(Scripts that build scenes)
----------

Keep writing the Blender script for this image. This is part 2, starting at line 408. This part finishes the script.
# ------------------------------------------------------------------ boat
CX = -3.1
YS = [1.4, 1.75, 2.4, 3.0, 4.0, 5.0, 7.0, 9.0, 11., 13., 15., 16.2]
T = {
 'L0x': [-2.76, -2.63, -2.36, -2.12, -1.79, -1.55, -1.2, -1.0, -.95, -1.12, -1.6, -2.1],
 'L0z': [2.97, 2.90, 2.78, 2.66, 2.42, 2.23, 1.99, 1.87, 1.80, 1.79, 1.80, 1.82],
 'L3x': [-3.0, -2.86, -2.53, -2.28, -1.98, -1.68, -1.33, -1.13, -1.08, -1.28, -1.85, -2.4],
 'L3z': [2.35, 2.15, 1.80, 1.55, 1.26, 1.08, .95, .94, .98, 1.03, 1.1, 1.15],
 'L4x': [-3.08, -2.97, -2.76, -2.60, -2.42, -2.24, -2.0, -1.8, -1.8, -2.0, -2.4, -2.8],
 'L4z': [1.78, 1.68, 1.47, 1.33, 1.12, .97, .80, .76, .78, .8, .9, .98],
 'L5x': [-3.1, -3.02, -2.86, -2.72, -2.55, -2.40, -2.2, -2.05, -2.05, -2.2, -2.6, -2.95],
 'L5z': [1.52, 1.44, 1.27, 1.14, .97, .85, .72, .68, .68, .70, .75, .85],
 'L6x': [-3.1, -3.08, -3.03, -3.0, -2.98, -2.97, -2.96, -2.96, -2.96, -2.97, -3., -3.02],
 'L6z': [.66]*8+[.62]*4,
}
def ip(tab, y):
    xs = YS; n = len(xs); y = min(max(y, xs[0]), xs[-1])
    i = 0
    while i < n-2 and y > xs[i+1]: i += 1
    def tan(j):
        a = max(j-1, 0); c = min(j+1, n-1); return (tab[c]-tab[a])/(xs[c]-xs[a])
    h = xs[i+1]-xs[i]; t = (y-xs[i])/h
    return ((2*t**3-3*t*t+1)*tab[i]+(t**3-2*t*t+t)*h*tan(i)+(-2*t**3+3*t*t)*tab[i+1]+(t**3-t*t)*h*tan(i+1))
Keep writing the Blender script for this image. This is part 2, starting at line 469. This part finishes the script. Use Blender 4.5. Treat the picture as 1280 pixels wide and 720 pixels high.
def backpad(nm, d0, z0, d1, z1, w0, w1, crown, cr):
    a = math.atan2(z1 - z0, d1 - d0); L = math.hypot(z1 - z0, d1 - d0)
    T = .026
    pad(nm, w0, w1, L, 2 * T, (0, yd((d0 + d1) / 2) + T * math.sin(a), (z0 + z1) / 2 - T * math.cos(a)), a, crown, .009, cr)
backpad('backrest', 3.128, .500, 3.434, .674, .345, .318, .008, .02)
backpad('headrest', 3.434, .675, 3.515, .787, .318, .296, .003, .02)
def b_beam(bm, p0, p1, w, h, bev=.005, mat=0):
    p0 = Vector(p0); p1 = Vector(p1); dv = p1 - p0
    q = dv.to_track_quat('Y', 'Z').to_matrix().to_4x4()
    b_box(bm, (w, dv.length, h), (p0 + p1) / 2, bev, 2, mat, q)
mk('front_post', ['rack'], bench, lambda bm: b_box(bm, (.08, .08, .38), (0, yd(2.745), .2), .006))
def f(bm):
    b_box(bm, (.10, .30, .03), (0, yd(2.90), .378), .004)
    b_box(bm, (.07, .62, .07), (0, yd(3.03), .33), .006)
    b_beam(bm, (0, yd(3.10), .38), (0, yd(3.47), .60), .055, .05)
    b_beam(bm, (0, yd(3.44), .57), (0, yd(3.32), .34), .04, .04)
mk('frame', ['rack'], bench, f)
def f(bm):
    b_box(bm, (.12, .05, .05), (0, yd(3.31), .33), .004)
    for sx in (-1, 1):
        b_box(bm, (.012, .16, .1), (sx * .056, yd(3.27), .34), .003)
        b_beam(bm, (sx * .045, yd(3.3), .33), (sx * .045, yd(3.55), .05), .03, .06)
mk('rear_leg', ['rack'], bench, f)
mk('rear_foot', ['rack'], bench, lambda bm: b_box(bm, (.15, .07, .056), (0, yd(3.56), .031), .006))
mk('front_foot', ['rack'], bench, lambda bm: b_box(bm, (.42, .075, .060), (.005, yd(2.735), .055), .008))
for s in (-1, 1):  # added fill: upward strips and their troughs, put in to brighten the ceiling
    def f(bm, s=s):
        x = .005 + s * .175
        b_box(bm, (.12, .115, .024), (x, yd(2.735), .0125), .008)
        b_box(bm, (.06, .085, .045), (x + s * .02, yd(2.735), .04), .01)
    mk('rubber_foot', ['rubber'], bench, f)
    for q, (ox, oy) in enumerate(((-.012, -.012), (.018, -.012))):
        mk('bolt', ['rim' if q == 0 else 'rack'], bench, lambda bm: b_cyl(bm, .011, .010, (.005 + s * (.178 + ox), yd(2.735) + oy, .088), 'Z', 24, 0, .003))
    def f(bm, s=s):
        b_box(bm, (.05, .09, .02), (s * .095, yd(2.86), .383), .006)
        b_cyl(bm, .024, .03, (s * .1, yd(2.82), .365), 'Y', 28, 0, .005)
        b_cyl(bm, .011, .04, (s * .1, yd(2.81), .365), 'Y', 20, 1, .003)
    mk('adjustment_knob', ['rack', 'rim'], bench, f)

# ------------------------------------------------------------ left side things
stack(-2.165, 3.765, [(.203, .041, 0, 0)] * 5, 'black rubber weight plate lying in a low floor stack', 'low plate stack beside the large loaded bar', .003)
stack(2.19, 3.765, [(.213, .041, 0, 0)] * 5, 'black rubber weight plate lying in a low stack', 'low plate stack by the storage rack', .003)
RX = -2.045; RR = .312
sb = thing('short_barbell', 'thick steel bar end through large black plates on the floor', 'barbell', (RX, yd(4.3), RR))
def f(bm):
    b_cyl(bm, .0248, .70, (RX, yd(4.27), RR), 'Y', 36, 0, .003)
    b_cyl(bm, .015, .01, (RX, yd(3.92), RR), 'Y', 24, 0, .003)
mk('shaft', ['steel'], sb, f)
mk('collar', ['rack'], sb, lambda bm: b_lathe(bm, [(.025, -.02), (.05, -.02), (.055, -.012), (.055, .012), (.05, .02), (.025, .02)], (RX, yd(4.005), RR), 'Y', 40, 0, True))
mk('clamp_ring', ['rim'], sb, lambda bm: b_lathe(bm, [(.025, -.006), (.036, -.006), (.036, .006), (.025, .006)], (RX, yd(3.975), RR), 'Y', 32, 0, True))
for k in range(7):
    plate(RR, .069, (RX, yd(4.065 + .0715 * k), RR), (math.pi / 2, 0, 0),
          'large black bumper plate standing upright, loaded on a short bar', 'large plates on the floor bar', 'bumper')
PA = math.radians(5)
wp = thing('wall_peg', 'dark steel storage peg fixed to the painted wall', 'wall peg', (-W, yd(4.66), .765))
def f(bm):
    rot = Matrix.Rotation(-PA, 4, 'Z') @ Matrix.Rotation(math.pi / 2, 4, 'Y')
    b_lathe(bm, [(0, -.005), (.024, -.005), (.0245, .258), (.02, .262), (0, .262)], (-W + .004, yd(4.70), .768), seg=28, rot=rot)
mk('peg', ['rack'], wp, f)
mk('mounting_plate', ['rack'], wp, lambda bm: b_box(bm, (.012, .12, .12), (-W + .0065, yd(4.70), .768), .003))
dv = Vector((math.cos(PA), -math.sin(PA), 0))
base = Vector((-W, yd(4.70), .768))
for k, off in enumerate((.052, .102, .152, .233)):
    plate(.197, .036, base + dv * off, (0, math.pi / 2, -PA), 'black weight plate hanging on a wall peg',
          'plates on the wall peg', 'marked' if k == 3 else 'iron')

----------

(TASK GOAL) Count up the lines in the listing that hold the word "This", and give that number only.

(EXERCISE RESULT) 2